昔の学び
柳田国男氏の「こども風土記」には昔の子どもたちの生き生きとした様子が書かれています。本の中には子どもたちの遊びの様子から、子どもたちが大人から見てどのように育てられたのか、面白い視点で書かれています。
その中で、子どもたちの遊戯の考案や伝承について書かれているのですが、昔の親たちは子どもたちに遊戯の考案や伝承はまるで行っていなかったと言います。しかし、それが子どもたちを寂しくさせることもなく、元気に精いっぱい遊んで大きくなっていたことは、不審に思うことがないと言われ、前代の児童文化は今とよっぽど違うと言っています。そして、その特徴は三つあると言います。
一つは小学校などの年齢別制度と比べて、年上の子どもが世話を焼く場合が多かった。
子どもたちは年上の子どもとの関りによって自分たちの成長を意識し、悦んでその任務に服したのみならず、一方小さい方でも早くその仲間に加わろうととして意気込んでいたといいます。そして、この心理は今日ではもう衰えかけているが、これが古い日本の遊戯法を引き継ぎやすく、また忘れがたくした一つの力であって、おかげでいろいろの珍しものの伝わっていることを大人も感謝していると柳田氏は言います。

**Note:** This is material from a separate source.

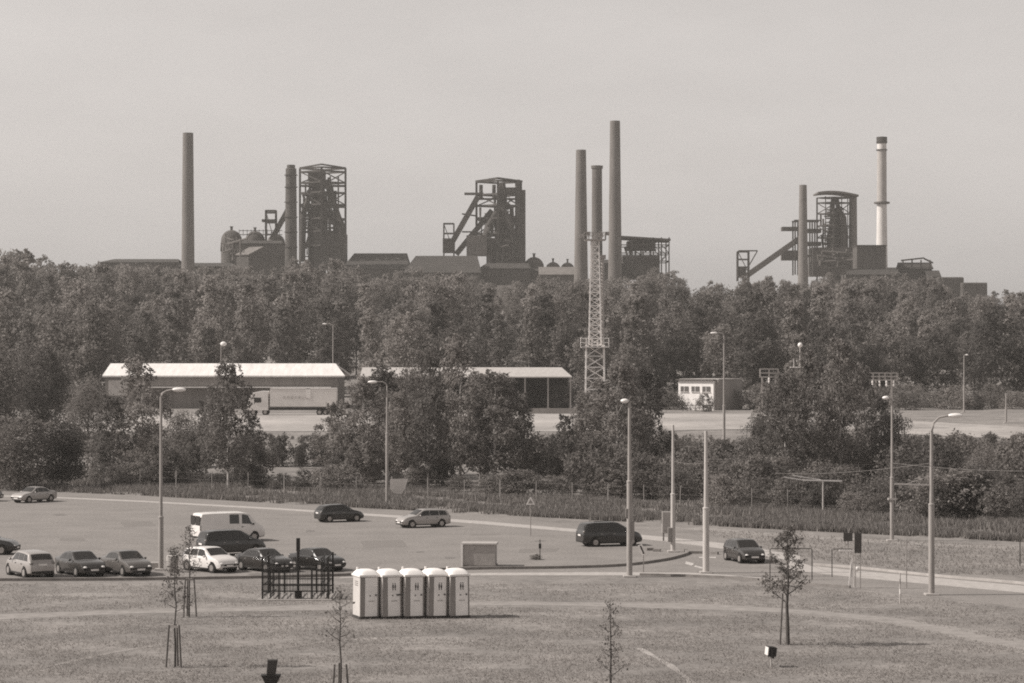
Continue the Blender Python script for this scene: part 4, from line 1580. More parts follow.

今の子どもたちも異年齢で過ごしていると様々なやりとりを見せてくれます。世話をする子どもたちもいれば、対等に話す子ども同士の関係性もあります。しかし、そこにはしっかりと子どもたちの社会があり、やり取りを学んでいます。なによりも、自信がない子どもほど、世話を焼くのが上手であるのを見ていると、異年齢での関りの中で、自分なりに自分を生かす場所を見つけているように見えます。そして、それだけではなく、年長児のこどもの遊びを見ている子どもたちが自然と真似をしている様子を見ることがあります。
人が学ぶといったプロセスにおいて「模倣」というものはとても重要なものです。「教育」というとどうしても「大人からこどもにむけて」を想像しますが、それ以上に子ども同士のやりとりにこそ、学びが多くあります。柳田氏は「衰えかけている」と表現していますが、そうではなく「そういった環境が無くなってきている」というのが適しているように思います。元々持っている力を引き出せない環境があるのかもしれません。大人が教えるよりも、子ども同士が刺激しながら学び合う姿にこそ、これからの社会の力を感じます。